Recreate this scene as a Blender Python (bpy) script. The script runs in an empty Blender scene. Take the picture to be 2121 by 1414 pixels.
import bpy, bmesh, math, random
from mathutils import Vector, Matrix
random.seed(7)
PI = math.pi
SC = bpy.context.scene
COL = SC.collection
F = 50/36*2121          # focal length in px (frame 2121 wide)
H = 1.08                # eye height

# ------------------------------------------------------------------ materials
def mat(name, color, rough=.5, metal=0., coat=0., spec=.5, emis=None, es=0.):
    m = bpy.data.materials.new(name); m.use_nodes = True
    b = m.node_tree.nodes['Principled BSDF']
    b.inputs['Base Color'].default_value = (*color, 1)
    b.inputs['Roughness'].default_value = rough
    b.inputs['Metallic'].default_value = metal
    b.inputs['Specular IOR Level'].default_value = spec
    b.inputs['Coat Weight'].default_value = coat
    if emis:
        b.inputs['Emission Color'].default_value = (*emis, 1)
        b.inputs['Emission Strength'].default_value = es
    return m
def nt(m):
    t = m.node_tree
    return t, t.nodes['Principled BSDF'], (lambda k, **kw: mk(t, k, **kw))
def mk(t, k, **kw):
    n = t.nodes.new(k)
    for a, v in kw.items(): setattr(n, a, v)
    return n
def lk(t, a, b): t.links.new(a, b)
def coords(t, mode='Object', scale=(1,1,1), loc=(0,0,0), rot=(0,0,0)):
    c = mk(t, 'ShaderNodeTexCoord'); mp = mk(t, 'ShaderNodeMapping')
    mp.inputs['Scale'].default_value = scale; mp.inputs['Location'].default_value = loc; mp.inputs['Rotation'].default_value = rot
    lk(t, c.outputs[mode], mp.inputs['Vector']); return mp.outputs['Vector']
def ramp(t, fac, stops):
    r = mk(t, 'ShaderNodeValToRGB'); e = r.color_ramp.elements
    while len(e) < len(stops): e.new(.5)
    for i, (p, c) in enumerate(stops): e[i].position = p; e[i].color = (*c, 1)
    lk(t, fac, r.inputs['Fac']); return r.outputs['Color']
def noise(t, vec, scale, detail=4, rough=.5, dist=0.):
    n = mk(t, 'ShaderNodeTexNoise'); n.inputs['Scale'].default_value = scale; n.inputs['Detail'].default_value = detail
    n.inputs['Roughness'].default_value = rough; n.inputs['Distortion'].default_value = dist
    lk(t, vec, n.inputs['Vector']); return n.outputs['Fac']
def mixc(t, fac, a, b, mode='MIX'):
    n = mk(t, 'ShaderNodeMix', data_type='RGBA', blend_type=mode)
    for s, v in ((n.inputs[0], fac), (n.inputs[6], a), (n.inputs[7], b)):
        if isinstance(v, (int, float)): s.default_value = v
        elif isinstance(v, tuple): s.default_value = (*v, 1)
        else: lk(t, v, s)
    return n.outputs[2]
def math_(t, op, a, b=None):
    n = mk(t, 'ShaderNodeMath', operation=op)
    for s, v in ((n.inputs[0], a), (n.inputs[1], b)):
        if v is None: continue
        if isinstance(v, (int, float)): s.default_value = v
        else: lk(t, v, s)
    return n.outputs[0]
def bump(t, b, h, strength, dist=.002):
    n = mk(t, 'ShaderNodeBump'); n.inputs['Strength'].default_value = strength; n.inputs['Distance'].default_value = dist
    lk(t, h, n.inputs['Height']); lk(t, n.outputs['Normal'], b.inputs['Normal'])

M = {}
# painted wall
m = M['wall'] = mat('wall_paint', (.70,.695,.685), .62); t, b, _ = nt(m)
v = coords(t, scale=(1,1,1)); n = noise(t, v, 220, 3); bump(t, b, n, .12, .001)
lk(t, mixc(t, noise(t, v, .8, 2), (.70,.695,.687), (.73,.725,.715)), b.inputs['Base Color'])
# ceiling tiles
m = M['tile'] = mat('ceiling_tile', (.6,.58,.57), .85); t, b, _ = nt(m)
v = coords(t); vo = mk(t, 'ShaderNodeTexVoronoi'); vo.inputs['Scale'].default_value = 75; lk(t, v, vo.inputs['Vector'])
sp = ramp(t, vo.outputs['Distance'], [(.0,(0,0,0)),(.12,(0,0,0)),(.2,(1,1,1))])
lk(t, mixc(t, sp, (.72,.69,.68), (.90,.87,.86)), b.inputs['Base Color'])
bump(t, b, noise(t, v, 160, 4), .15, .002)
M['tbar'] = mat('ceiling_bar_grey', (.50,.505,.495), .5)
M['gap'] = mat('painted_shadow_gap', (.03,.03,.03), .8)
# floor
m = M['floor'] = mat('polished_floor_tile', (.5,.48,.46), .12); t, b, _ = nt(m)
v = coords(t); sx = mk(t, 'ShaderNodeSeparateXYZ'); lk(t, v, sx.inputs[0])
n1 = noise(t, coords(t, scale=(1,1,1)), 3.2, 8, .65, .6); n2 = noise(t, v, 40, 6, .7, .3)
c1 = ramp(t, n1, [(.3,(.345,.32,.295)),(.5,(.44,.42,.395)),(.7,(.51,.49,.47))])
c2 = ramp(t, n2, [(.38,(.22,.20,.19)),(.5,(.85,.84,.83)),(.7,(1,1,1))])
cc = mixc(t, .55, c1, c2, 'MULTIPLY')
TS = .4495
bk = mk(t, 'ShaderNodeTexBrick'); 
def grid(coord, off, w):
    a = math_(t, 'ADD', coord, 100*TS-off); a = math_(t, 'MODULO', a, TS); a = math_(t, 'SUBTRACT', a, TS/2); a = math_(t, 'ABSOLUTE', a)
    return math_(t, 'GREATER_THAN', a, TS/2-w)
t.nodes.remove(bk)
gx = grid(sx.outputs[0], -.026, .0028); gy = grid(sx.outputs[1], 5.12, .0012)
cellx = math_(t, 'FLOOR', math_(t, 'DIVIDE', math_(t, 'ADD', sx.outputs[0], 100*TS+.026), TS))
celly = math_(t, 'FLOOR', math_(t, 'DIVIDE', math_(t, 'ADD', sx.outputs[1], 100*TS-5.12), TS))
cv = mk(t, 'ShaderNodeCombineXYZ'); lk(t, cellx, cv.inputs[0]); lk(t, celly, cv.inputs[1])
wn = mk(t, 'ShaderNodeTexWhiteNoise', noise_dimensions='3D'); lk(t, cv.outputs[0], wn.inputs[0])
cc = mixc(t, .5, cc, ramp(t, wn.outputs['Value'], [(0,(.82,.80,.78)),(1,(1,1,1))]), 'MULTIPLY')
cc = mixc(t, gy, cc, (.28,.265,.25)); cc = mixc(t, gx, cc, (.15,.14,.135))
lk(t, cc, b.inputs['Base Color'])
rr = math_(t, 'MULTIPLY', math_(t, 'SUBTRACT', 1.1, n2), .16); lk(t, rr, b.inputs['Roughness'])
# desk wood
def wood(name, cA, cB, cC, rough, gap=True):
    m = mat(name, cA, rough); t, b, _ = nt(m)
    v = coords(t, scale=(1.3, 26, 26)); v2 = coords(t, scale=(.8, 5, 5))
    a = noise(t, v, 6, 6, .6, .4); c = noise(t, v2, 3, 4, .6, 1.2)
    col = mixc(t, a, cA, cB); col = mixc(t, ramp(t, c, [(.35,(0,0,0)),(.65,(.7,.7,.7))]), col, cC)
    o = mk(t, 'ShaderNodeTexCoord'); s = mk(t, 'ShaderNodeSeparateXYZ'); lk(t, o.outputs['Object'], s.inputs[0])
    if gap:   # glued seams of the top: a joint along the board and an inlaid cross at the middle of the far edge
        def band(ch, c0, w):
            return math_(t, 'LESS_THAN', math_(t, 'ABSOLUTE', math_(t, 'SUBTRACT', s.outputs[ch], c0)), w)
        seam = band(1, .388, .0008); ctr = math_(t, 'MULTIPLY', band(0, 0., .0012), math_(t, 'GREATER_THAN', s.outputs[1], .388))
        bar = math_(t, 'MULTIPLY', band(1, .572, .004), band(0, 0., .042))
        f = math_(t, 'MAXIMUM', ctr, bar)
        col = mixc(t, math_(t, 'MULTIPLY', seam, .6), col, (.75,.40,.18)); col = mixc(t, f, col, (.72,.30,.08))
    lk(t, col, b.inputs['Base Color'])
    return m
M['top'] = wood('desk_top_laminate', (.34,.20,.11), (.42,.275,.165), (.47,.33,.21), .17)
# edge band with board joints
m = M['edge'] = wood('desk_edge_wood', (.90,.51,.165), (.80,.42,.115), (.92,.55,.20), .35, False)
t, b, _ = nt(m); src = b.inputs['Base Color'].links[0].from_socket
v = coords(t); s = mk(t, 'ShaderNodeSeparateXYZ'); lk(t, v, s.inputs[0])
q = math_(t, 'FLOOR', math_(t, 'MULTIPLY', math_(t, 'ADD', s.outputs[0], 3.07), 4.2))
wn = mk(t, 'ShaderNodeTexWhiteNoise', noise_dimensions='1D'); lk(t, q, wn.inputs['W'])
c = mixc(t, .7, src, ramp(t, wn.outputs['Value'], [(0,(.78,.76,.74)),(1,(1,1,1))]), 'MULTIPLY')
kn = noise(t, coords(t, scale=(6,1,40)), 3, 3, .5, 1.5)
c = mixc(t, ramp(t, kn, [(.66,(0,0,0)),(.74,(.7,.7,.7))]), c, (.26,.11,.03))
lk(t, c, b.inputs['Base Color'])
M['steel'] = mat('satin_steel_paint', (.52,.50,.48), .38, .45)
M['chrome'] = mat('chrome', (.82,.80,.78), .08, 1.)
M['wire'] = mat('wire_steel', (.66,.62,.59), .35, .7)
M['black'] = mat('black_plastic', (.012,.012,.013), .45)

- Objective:
Return nothing but the lines from the start of the listing above through the line containing "# eye height", exactly as given.

- Correct answer:
Recreate this scene as a Blender Python (bpy) script. The script runs in an empty Blender scene. Take the picture to be 2121 by 1414 pixels.
import bpy, bmesh, math, random
from mathutils import Vector, Matrix
random.seed(7)
PI = math.pi
SC = bpy.context.scene
COL = SC.collection
F = 50/36*2121          # focal length in px (frame 2121 wide)
H = 1.08                # eye height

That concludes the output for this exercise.